■ **Task prompt**
Repeat everything from the line holding "Generate a Blender" to the line holding "scene.cycles.transparent_max_bounces = 4", inclusive, exactly. Leave out the rest.

■ **Supplied information**
***

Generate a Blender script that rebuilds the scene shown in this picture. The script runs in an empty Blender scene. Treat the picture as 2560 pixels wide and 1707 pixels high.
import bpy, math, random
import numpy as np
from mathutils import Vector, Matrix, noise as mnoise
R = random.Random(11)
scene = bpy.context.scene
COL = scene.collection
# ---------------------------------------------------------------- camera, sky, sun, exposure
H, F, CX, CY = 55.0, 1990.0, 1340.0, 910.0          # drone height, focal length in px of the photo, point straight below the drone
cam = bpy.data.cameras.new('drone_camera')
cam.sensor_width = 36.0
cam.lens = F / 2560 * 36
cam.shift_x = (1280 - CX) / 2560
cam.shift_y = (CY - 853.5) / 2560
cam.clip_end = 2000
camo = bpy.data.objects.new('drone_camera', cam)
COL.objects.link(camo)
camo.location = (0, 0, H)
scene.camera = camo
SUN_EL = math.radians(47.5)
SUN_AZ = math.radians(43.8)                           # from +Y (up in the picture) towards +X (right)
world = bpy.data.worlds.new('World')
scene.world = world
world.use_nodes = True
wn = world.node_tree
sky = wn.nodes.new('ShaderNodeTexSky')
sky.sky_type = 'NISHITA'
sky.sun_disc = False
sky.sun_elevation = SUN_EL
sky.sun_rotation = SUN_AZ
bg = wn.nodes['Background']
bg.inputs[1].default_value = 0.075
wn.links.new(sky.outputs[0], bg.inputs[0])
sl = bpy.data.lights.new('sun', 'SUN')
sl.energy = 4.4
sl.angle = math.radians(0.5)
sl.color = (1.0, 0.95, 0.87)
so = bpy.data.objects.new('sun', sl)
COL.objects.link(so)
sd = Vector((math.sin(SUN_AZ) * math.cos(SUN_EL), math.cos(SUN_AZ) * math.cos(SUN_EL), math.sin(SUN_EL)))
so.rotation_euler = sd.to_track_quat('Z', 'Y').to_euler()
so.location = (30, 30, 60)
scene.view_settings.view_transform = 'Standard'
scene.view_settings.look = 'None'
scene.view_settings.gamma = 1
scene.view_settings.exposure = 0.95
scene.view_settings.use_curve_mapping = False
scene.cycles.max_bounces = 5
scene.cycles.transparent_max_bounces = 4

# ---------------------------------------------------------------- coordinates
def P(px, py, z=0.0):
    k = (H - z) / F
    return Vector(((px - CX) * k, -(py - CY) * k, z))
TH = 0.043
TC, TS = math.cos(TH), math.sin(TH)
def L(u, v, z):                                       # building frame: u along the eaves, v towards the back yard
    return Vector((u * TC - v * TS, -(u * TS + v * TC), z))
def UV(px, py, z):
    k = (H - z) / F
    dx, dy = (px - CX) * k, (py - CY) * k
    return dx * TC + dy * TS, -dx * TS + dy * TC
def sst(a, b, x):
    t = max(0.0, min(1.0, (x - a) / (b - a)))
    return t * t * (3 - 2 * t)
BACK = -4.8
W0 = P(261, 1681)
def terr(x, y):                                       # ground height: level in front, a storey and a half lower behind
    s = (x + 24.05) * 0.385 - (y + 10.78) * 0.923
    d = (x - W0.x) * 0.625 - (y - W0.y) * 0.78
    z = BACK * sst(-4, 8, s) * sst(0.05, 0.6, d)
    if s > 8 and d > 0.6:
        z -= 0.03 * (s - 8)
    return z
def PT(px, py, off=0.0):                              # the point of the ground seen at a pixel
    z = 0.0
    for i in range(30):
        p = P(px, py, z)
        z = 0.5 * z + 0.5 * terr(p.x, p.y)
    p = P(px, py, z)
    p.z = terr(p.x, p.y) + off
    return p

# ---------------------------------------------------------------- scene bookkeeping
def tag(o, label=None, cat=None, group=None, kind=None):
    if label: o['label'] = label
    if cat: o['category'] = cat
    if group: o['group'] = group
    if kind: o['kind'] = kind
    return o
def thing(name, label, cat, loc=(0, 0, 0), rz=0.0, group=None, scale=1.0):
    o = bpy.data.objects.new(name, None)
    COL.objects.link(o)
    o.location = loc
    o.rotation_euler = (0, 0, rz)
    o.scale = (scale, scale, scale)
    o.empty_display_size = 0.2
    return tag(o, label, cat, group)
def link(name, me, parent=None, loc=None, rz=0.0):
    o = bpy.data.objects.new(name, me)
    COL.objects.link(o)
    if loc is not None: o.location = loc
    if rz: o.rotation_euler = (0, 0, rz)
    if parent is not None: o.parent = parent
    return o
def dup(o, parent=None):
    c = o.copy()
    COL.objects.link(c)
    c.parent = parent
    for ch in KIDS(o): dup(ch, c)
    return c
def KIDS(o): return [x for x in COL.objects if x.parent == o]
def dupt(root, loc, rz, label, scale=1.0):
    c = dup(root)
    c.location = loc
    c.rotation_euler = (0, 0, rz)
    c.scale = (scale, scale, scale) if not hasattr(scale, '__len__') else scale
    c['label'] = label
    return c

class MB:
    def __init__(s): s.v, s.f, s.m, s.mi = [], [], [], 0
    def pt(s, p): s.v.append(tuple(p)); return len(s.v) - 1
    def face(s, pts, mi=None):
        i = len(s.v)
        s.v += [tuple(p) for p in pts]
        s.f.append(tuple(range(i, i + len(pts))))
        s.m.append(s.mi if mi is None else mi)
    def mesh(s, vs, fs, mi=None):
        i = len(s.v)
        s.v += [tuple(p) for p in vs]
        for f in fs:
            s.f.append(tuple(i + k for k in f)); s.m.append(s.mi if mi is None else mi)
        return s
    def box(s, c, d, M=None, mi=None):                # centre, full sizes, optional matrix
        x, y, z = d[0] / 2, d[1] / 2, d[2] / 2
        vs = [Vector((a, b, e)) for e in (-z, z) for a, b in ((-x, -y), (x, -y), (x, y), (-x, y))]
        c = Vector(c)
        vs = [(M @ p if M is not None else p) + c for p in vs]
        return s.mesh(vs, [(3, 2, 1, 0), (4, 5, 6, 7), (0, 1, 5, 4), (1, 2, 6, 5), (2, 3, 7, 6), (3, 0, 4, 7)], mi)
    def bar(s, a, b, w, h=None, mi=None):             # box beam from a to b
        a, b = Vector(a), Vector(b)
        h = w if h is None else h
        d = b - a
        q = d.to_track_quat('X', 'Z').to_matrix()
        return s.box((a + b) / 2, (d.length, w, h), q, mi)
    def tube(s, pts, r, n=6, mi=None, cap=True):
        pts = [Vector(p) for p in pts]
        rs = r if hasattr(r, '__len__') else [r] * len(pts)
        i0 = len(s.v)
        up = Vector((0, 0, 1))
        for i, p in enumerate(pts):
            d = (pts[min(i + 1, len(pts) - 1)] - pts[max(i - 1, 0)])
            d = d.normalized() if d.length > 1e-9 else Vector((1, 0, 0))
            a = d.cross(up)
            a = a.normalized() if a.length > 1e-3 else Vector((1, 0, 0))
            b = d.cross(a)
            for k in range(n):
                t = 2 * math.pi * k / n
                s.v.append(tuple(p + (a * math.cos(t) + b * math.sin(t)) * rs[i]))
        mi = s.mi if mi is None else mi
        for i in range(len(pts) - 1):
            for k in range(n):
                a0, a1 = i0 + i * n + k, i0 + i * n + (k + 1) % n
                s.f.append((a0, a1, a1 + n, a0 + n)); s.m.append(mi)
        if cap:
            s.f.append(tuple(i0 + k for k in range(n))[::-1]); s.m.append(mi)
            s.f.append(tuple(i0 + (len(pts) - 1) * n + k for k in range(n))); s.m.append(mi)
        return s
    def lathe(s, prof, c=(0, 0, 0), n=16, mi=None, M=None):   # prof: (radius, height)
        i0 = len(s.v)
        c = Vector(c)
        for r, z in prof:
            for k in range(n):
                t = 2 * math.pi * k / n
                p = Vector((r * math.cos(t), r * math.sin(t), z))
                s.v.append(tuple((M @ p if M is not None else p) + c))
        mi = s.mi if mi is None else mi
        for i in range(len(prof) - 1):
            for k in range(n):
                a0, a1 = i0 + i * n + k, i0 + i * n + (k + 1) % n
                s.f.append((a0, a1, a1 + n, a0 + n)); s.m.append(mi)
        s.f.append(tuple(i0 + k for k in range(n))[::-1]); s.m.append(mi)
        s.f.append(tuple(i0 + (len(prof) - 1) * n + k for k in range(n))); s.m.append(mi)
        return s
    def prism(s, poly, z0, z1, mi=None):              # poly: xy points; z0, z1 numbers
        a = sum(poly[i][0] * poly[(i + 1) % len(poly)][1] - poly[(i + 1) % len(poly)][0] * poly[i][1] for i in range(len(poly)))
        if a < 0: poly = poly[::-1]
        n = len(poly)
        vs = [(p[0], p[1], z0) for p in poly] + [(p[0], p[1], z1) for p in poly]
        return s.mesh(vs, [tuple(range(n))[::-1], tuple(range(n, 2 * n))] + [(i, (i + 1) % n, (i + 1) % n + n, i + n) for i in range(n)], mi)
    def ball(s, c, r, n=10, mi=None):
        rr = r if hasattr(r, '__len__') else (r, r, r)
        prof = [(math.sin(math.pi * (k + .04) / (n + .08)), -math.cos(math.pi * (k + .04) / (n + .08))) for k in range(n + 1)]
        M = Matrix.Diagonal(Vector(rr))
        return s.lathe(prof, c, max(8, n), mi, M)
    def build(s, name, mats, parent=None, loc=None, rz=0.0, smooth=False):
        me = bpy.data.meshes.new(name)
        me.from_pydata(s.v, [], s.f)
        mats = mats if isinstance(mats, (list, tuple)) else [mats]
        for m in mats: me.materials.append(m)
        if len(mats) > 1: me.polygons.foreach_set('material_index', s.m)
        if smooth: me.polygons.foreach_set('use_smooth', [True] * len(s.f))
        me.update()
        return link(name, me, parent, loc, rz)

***

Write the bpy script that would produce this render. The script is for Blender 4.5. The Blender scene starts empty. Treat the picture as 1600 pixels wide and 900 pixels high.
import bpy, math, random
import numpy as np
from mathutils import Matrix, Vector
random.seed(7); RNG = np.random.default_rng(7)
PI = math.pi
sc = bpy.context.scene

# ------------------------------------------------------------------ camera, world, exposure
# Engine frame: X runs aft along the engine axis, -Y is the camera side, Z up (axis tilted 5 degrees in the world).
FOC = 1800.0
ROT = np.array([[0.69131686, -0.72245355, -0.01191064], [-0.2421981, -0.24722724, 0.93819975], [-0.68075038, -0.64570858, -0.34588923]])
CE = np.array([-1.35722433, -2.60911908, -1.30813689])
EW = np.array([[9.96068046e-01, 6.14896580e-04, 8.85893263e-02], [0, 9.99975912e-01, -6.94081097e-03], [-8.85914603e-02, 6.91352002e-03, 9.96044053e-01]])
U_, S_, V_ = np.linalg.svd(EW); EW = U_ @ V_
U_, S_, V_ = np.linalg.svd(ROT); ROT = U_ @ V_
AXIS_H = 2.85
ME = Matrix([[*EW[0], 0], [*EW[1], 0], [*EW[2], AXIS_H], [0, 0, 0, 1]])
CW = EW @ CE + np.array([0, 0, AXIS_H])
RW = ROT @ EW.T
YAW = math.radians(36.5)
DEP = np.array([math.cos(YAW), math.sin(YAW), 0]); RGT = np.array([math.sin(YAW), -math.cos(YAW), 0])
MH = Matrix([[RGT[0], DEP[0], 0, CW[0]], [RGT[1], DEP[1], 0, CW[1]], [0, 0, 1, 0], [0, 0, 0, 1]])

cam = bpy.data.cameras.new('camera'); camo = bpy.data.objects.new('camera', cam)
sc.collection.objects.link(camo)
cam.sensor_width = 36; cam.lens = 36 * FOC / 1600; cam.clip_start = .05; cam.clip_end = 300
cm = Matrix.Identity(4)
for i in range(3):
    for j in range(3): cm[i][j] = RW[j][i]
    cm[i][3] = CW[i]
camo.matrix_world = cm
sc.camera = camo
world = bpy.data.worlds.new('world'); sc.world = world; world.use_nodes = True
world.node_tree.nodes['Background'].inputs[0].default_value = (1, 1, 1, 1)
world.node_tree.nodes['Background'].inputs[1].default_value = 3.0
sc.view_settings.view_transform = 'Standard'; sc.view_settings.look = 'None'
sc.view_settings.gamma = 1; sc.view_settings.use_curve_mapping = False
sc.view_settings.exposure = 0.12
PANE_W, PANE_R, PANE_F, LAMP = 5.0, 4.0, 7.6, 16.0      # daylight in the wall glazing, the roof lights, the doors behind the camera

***

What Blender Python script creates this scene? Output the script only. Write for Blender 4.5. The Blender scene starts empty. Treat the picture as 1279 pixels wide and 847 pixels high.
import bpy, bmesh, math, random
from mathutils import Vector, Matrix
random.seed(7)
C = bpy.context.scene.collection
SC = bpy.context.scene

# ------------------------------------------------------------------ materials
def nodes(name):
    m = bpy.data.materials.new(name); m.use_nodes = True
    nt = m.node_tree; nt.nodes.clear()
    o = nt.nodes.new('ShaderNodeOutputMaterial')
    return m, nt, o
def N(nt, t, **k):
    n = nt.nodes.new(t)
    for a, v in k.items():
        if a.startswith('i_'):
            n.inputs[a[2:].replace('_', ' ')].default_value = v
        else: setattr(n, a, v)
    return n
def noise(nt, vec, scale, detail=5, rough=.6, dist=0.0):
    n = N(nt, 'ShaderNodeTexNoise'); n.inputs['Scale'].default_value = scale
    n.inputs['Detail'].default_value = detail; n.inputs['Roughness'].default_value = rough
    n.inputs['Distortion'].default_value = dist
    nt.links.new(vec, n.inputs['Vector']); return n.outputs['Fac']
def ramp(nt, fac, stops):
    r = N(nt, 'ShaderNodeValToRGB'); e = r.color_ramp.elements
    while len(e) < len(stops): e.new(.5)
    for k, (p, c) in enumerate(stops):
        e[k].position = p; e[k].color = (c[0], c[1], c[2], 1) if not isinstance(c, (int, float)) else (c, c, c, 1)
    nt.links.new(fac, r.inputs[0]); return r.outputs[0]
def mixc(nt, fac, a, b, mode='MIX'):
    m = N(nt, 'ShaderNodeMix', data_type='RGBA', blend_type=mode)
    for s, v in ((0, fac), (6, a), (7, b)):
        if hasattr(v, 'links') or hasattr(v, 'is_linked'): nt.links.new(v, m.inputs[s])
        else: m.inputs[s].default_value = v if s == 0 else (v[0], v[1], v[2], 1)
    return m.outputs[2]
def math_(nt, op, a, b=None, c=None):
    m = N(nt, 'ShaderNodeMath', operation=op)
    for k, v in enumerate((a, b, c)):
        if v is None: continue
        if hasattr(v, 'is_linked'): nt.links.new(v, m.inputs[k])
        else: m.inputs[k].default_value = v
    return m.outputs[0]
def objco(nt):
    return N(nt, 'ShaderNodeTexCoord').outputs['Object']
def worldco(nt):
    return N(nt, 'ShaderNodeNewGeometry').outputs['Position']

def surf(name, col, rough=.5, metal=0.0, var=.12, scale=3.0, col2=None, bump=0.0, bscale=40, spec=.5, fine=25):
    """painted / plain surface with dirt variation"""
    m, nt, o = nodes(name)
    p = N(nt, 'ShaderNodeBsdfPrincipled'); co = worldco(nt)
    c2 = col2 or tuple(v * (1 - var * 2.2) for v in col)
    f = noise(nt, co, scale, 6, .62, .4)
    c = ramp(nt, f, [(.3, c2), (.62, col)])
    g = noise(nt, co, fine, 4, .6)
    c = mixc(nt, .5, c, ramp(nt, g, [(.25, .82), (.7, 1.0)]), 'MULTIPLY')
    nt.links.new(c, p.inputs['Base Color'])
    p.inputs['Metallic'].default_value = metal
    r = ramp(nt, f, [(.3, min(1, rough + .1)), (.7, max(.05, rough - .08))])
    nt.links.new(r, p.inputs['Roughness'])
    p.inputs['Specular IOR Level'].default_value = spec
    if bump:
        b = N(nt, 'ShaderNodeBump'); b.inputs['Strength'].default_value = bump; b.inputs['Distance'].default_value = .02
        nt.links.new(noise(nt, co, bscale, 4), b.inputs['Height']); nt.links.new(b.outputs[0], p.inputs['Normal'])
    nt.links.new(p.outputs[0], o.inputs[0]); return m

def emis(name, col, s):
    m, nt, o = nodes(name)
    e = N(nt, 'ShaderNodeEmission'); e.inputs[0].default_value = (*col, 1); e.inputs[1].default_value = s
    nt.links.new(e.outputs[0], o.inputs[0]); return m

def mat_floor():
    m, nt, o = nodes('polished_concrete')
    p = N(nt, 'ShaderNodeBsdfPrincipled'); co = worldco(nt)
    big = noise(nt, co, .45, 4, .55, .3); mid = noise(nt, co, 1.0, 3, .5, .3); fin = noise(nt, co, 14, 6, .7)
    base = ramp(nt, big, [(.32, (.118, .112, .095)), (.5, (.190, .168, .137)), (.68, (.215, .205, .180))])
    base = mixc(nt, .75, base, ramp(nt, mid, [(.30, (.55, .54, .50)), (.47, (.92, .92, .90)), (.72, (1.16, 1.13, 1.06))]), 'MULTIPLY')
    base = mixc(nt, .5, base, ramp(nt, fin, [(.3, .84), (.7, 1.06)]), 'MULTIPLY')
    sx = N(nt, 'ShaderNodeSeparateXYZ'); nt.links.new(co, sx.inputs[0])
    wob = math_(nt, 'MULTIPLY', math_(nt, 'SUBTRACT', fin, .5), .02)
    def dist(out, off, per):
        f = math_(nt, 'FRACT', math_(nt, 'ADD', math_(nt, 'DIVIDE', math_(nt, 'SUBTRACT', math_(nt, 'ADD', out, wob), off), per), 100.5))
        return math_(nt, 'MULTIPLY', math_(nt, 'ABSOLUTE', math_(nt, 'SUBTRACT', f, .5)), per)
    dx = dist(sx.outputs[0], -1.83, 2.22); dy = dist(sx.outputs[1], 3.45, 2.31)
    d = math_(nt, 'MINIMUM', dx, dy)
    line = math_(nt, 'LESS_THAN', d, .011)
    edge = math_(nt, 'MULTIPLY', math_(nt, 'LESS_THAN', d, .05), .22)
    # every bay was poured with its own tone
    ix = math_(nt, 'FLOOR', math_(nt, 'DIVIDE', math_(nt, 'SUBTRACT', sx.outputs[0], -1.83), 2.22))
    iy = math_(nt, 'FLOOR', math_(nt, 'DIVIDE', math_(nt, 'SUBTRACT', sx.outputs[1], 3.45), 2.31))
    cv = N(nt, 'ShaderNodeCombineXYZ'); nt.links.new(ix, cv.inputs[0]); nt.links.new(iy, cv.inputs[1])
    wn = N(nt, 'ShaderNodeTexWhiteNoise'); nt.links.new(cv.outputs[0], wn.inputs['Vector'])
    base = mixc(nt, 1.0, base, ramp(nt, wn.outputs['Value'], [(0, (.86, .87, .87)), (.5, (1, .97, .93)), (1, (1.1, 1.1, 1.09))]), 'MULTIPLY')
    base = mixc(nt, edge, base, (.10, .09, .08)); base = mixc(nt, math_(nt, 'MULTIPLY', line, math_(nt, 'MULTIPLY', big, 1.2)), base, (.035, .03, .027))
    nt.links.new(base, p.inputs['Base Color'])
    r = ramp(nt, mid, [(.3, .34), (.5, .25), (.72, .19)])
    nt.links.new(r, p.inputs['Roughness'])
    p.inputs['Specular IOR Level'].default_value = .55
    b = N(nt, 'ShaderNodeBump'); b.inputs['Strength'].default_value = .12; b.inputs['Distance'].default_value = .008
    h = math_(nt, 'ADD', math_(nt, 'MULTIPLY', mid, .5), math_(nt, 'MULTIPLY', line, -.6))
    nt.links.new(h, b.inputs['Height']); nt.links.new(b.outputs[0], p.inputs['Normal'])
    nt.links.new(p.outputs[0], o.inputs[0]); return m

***

■ **Solution below**
Generate a Blender script that rebuilds the scene shown in this picture. The script runs in an empty Blender scene. Treat the picture as 2560 pixels wide and 1707 pixels high.
import bpy, math, random
import numpy as np
from mathutils import Vector, Matrix, noise as mnoise
R = random.Random(11)
scene = bpy.context.scene
COL = scene.collection
# ---------------------------------------------------------------- camera, sky, sun, exposure
H, F, CX, CY = 55.0, 1990.0, 1340.0, 910.0          # drone height, focal length in px of the photo, point straight below the drone
cam = bpy.data.cameras.new('drone_camera')
cam.sensor_width = 36.0
cam.lens = F / 2560 * 36
cam.shift_x = (1280 - CX) / 2560
cam.shift_y = (CY - 853.5) / 2560
cam.clip_end = 2000
camo = bpy.data.objects.new('drone_camera', cam)
COL.objects.link(camo)
camo.location = (0, 0, H)
scene.camera = camo
SUN_EL = math.radians(47.5)
SUN_AZ = math.radians(43.8)                           # from +Y (up in the picture) towards +X (right)
world = bpy.data.worlds.new('World')
scene.world = world
world.use_nodes = True
wn = world.node_tree
sky = wn.nodes.new('ShaderNodeTexSky')
sky.sky_type = 'NISHITA'
sky.sun_disc = False
sky.sun_elevation = SUN_EL
sky.sun_rotation = SUN_AZ
bg = wn.nodes['Background']
bg.inputs[1].default_value = 0.075
wn.links.new(sky.outputs[0], bg.inputs[0])
sl = bpy.data.lights.new('sun', 'SUN')
sl.energy = 4.4
sl.angle = math.radians(0.5)
sl.color = (1.0, 0.95, 0.87)
so = bpy.data.objects.new('sun', sl)
COL.objects.link(so)
sd = Vector((math.sin(SUN_AZ) * math.cos(SUN_EL), math.cos(SUN_AZ) * math.cos(SUN_EL), math.sin(SUN_EL)))
so.rotation_euler = sd.to_track_quat('Z', 'Y').to_euler()
so.location = (30, 30, 60)
scene.view_settings.view_transform = 'Standard'
scene.view_settings.look = 'None'
scene.view_settings.gamma = 1
scene.view_settings.exposure = 0.95
scene.view_settings.use_curve_mapping = False
scene.cycles.max_bounces = 5
scene.cycles.transparent_max_bounces = 4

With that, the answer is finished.